Accueil > Archives > Année 2013 > Novembre 2013 > Raymonde Howard
Raymonde Howard est l’alter ego artistique, le projet solo, le costume idéal et fantasmatique de Laetitia Fournier. Les origines de Laetitia sont clairement le punk, la noise, les filles à guitares, à travers tous les groupes stéphanois dont elle a été la chanteuse/guitariste depuis le milieu des années 90 (Goofball, Kiss Kiss Martine, La Seconda Volta). Mais après une année passée en Angleterre, Laetitia révèle Raymonde Howard, une identité solo, forcément plus intime, plus à nu et à vif. Un premier album éponyme sort en 2006 sur son microlabel Angry Ballerina où Laetitia trouve en Raymonde un espace de liberté créative jusque-là jamais exploitée.
Quatre ans plus tard sort chez We are unique records “For all the bruises black eyes peas”, un deuxième album renversant produit magistralement par le stéphanois Ives Grimonprez. Laetitia s’y révèle une véritable songwriteuse. Au sein de ce disque terrifiant, se télescopent blues dégénérés et boucles sonores à la loop station, le fantôme de PJ Harvey y rode mais entouré par tous ceux des filles en colère qui gravent leur douleur sur des sillons depuis un siècle. Rageuse, cynique, moqueuse, endolorie, la voix de Raymonde Howard semble avoir déterré le secret archaïque de blues antiques perdus.

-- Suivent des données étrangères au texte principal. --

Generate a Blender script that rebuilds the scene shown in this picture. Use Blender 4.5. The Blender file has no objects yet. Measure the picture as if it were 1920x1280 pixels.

Que faire après un tel disque, couvert d’éloges, après deux folles années 2010/2011, deux pages dithyrambiques dans Libération, une Black session sur Inter et des dizaines de concerts à travers la France, l’Europe et le Canada. Lorsque Raphaëlle Bruyas lui propose de composer quelques morceaux pour la bande son du film qu’elle s’apprête à tourner, “Le Lit”, Laetitia fonce et relève le défi. A partir du seul script, Laetitia écrit huit morceaux bâtis sur les rêves d’une autre : la contrainte comme force créatrice après un succès critique qui en aurait inhibé tant d’autres, mais comment Raymonde Howard n’aurait pas été sensible aux déambulations oniriques d’une jeune femme sur un lit à travers les rues stéphanoises. En partenariat avec l’équipe de Raphaëlle Bruyas, l’enregistrement se fait au Fil à Saint Etienne sous la houlette de Greg Alliot au cœur de l’automne 2012, sans que Laetitia n’ait vu une image du film, mais les chansons sont là.
Toujours accompagné par son complice Fabrice à la batterie, Laetitia cachée derrière les masques de l’histoire d’une autre, s’entoure d’amis aux chœurs, à la basse ou au violoncelle, Ives Grimonprez revient lui aussi pour assurer le mixage avec Greg Alliot. Forcément plus collectif, le miracle se reproduit pourtant, la musique est toujours rêche, indomptée, tendue : si “Brooke Shields alphabet” déroule son énumération délirante sur les différentes façons de passer la nuit sous la couverture d’un exercice d’écriture automatique, “Fool lover” est un pur blues dégénéré de désir féminin. Alors que “Push the envelope” invite joyeusement à passe à l’acte comme une parfaite pop song gorgée de chœurs féminins, Laetitia ne peut s’empêcher d’y glisser des images inquiétantes et “A constant war” nous renvoie à notre désastreux quotidien commun. Ainsi, si des titres sont habités explicitement par l’esprit déambulatoire et rêveur du film (”The bed”, “Double Dare, Do”, “Tide ride” …), les obsessions de Raymonde suintent par tous les pores du disque.
Dans un monde d’albums trop longs, Raymonde jamais ne remplit, son art de la miniature nous obligeant à jouer et rejouer “Le lit” encore et encore et à attendre le suivant.